Around 1999, along came a woman from Los Angeles who would change the face of New York Burlesque as we knew it. Boy did we party like it was 1999 too. Her name is Kate Valentine, worked with a troupe in Los Angeles called The Velvet Hammer burlesque. It was a sumptuous show featuring a live band dressed in satin and turbans called the Swingin’ Swamis along with fabulous sets and costumes and always presented in a historic theater. I heard about her when Julie and Tigger had told me that they were in a play featuring some burlesque and variety acts. I went to see what it was all about and although I don’t remember the plot, I loved the variety acts within the show. I remember meeting Raquel Cion after the show. She played a moody French chanteuse. She had a powerful voice and presence and, off stage, an upbeat personality that I clicked with immediately. She introduced me to Kate and like magic we were all a part of her new variety show, The VaVaVoom Room. She created a well curated weekly variety show with burlesque acts, magic, a Cab Calloway impersonator, apache dancing, comedy, circus acts, one man bands and a guy named “Mr. Spoons”. Most of the acts from the old Red Vixen came over to the show and it remained our home, the best venue to put the polish on future “signature” acts.

The audience was packed in jazz club style in tight long tables where they had cocktail service and some deep cushioned booths lining the walls. They were a perfect burlesque audience. Not sober enough to be quiet, but not too drunk to be inattentive. The VaVaVoom Room ran at the Fez in New York and then eventually a San Francisco residency that we all enjoyed at the Plush Room in the York Hotel. As Miss Astrid, a one-eyed somber Weimar German hostess, Kate gave the night a hip and sexy feel. A strong and in-control uber vixen steering the madness and always ending the evening with her rendition of “Is that all there is”. The audience would end the night with their table’s votive candles held high swaying and singing along.

Kate was the first to mention a festival that was to be held celebrating the new burlesque called “Tease-o-rama”. At that time in New York, I could count all of the burlesque performers on one hand so I wasn’t quite sure what this mystery show was going to be all about. We held a fundraiser to counter the cost of renting a van and a cute cottage in New Orleans for the weekend. We stuffed the van full of costumes, wore matching outfits for the entire trip and drove 26 straight hours to see what kind of burlesque the rest of the nation thought they were doing. The answer was “wow, a lot of burlesque.”

This was where I first met Dita VonTeese and Catherine D’Lish who performed two incredible duos together: dueling champagne glasses and a pink satin boudoir fantasy. We were wowed by Torchy Taboo from Atlanta performing a tiki extravaganza and the Gun Street Girls from Seattle featuring punk girl gang realness. I remember being approached on the first day of the festival by illustrator Greg Theakston who asked me what would present at the show. I had never even imagined that there were others performing in this new performance genre. When I naively answered “burlesque!” he said “everyone here does that!” That really made my head spin.
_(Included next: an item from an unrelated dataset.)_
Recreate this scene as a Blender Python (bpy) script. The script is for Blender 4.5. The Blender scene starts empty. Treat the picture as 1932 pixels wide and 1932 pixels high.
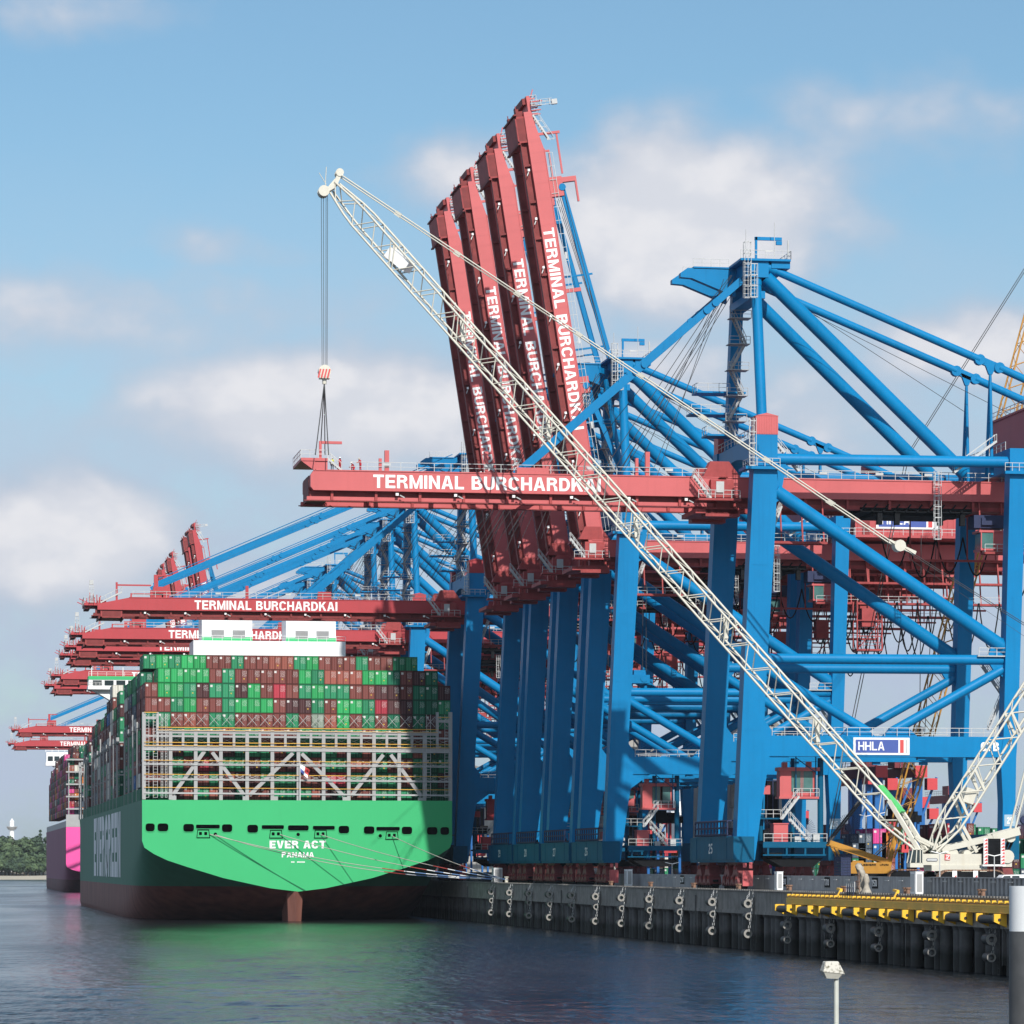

Sure enough, after seeing the shows at Tease-o-rama everyone WAS doing burlesque in some form or another. It was the very beginning of a new national sense of a scene. The show and the Yahoo discussion group that followed formed the base of a new community of performers and enthusiasts. Mainly women who were hell bent for showbiz and had strong aesthetics and opinions. Those discussions are still archived online and are very interesting to read. Many of the same topics are discussed vehemently today.